California’s Prop 12 Will Help End the Era of Extreme Confinement of Farm Animals

There are at least three extraordinarily compelling reasons for Californians to vote “YES” on Proposition 12 in this fall’s election.

First, laying hens shouldn’t be trapped in cages so small that they can barely extend their wings for the days they are alive.

Second, veal calves shouldn’t be hemmed into a crate barely wider than their bodies.

Third, breeding pigs shouldn’t be immobilized in a metal confinement contraption for three miserable, seemingly unending years.

A decade ago, California voters had their say on this set of issues via Prop 2. They voted emphatically to turn the page on the 50-year era of extreme confinement of animals on factory farms and allow animals designed to move the actual opportunity to do so. That measure was reasonable in that it gave farmers, who must bear major capital costs to convert their housing systems, half a dozen years to repurpose or rebuild new operating systems.

Now nearly a decade later, there’s been a surge in cage-free housing systems in California, with millions of birds now living entirely outside of cages.

But some other egg farmers have skirted what voters intended. They kept hens in cages and just slightly reduced their stocking densities, or they jerry-rigged their cages to make them just slightly larger.

That’s better for the birds, but it was most definitely not what voters asked them to do.<

Prop 12 was written to enforce the original verdict of voters.

While the skirting of the law by some farmers was one bad outcome in the wake of Prop 2, there were two particularly good outcomes:

1) The California legislature passed a law to stipulate that all eggs sold in California, regardless of where the farm is, must come from farmers who do not use battery cages, and

2) Major food retailers publicly committed to phasing out their purchases of eggs, pork, and veal from factory farms that severely confine the animals.

Prop 12 reinforces the sales standards on eggs, stipulating that anyone who sells eggs in California must conform to the detailed cage-free standards stipulated in the ballot measure. But just as important, it stipulates for the first time that all pork sold in the state — whether at a fast food restaurant, a grocery store, a hotel restaurant, and any other food-selling outlet — must come from farms that do not confine the sows in gestation crates.

It also applies the same sort of sales standards for veal products, too.

The state of California and its citizens have the constitutional authority to express their values about animal welfare and food safety and say that no food can be sold in the state that doesn’t meet these basic meat and egg production standards.

This is the way that the food retail sector is moving. In the years since voters approved Prop 2, Walmart, Costco, Kroger, McDonald’s and dozens of the biggest meat sellers pledged to go cage-free for their purchases.

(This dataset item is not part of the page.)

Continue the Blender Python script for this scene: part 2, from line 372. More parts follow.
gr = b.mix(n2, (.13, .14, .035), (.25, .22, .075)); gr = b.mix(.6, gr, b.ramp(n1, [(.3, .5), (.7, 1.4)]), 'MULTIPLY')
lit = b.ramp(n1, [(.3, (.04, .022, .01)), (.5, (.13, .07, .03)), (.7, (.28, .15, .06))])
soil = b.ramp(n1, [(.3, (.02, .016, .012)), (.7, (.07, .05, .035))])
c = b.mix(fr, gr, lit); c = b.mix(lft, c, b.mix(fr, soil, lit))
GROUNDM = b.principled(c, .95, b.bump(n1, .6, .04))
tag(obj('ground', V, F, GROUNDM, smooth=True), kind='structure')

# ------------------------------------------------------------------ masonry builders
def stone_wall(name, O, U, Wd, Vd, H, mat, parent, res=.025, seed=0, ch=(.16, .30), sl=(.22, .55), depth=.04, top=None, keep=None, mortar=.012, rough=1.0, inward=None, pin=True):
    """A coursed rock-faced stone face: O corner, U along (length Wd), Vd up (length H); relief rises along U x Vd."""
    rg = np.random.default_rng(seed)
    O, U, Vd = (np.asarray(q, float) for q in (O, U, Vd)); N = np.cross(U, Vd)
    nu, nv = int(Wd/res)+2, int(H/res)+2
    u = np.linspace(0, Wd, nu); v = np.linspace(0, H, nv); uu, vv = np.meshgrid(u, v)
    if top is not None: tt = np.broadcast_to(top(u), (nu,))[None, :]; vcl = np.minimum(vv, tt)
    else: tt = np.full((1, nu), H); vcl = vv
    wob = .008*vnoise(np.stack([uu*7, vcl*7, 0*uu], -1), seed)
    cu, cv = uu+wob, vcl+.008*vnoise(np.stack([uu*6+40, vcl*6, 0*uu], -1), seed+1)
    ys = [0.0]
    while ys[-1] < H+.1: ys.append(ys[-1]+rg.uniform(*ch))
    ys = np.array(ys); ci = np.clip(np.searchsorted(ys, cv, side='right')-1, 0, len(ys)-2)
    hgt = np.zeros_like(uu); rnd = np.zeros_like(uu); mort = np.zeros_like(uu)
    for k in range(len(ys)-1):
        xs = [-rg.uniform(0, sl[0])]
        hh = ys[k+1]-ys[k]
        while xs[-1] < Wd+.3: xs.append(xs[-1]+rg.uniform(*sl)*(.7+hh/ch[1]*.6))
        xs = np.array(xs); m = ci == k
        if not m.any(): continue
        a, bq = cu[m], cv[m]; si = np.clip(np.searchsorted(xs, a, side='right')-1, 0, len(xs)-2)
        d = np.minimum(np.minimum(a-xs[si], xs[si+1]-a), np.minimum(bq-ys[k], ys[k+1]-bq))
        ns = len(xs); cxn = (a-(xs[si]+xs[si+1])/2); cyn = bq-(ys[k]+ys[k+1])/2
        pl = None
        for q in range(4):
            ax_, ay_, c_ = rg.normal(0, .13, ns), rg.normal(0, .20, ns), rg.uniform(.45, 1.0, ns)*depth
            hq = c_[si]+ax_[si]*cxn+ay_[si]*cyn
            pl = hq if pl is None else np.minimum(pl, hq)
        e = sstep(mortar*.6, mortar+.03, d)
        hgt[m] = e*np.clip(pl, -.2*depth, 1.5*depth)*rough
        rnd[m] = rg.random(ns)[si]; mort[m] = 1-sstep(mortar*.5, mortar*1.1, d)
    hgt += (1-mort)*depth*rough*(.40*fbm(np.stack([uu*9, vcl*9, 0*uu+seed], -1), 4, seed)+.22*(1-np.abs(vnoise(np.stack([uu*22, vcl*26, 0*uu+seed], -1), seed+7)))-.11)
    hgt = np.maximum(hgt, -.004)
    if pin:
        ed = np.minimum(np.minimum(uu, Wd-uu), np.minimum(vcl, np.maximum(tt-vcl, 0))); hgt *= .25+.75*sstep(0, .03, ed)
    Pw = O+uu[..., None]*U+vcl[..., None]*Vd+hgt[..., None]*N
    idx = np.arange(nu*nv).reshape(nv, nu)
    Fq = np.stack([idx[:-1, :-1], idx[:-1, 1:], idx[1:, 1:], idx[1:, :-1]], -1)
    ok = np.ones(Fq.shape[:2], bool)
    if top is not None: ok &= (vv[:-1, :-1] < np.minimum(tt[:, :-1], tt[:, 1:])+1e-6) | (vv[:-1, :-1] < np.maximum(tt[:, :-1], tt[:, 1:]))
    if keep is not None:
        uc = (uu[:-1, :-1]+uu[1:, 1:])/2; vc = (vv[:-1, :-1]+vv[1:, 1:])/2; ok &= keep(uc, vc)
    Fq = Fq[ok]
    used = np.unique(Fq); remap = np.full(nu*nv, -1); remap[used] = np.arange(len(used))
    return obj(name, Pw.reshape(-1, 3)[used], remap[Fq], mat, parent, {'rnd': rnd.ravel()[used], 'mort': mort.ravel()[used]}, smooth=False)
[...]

The challenge is, they set deadlines — no gestation-crates for pork by 2022 and no cages for hens by 2025, for the most part — that depend on pig and egg farmers shifting their methods of production to meet their massive demand for billions of eggs and billions of pounds of pork.

The pork industry cannot just flip a switch in 2021 and miraculously go to crate-free housing systems in 2022 to supply Walmart and the others. That’s also true for the egg industry; it has 3000 or so major confinement facilities and they cannot convert them all in 2024 to supply the retailers’ wishes in 2025.

The pork and egg industries have to start building new houses for breeding sows and laying hens every year by the hundreds in order to meet these deadlines. These are multi-billion-dollar industries with billions invested in existing housing systems. It takes time, capital, and commitment to affect a transition as massive as the one that animal protection advocates have imagined.

That’s where Prop 12 comes in.

It is a catalyst for the transition in meat and egg production facilities.

Prop 12 accelerates the cage-free and crate-free deadlines for many of these retailers in the massive California market — one of the biggest economies in the world, with nearly 40 million consumers.

Prop 12 means that Walmart stores, McDonald’s outlets, and thousands of food sellers have to meet a de facto cage standard by 2019 and a very specific cage-free standard by 2021 — similar to the deadlines that Massachusetts voters approved in a similar ballot measure in November 2016.

The future of animal-based farming must inevitably be cage-free and crate-free. Prop 12 is a way to guarantee shelf space for farmers who build new, more humane housing systems before the retailers’ national deadlines hit. In other words, it allows them to invest capital in new housing systems now and then in short order recoup their investments by selling products in the California and Massachusetts marketplaces.

There are 38 million consumers in California and seven million in Massachusetts. They are on the front edge of the transition to help the pork and egg industries remake themselves, and they are going to help Walmart, McDonald’s, and so many other food retailers fulfill pledges to do better when it comes to the humane treatment of animals.

There are more than three great reasons to vote “YES” on Prop 12. But helping make the transition to a cage- and crate-free transition for the egg, pork, and veal industries are three of the best reasons to cast a “YES” vote in support of this ballot measure.